On the surface, I called myself a Christian, but deep inside I struggled with biblical stories that, to me, seemed more like mythology and folklore than historical fact.

A talking snake. A burning bush that spoke. A man surviving three days inside a great fish. A worldwide flood that spared only one family.

I know millions believe these stories literally.

I do not.

I cannot reconcile them with reason, logic, or what I understand about the world.

Nor can I reconcile the moral implications of some biblical stories. I struggle with the idea of a loving and compassionate God destroying innocent children in judgment stories such as the flood or Sodom and Gomorrah.

These things do not make sense to me.

Christians often say the Bible is the Word of God because the Bible says so. But to me, that is circular reasoning.

The Bible validates Christianity, and Christianity validates the Bible.

That does not satisfy my questions.

Thomas Paine once asked: How do we know the Bible is the Word of God?

That question stayed with me.

The Bible, as I see it, is a collection of ancient writings selected and preserved by men. Some books were included. Others were rejected.

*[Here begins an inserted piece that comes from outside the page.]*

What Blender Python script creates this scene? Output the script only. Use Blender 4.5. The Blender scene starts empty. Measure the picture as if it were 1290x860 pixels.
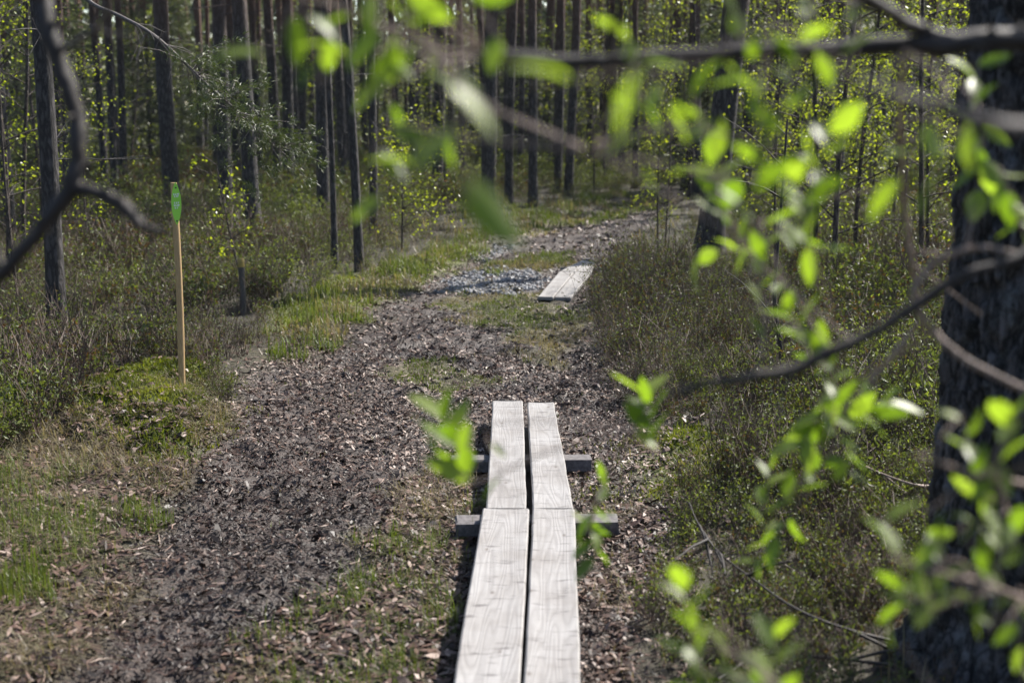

Believers say those decisions were guided by God.

I ask: how do we know that?

Because faith says so?

Faith has never been enough for me.

Please understand: I am not condemning those who believe.

Thomas Paine himself wrote:

“I do not mean by this declaration to condemn those who believe otherwise; they have the same right to their belief as I have to mine.”

I feel the same way.

I do not challenge anyone’s right to believe in God, Christianity, or any religion.

I ask only for the same freedom to explain why I do not.

Religion has shaped human history and remains deeply important to billions of people. I believe many religious people are sincere, moral, and good-hearted.

My disbelief is not a rejection of them.

It is simply a rejection of claims I do not believe are supported by evidence.

No doubt, many reading this will disagree with me and find flaws in my reasoning.

That is okay.

We all have the right to believe—or not believe.

I leave you with the words of Stephen Roberts:

“I contend that we are both atheists. I just believe in one less God than you do. When you understand why you dismiss all the other possible gods, you will understand why I dismiss yours.”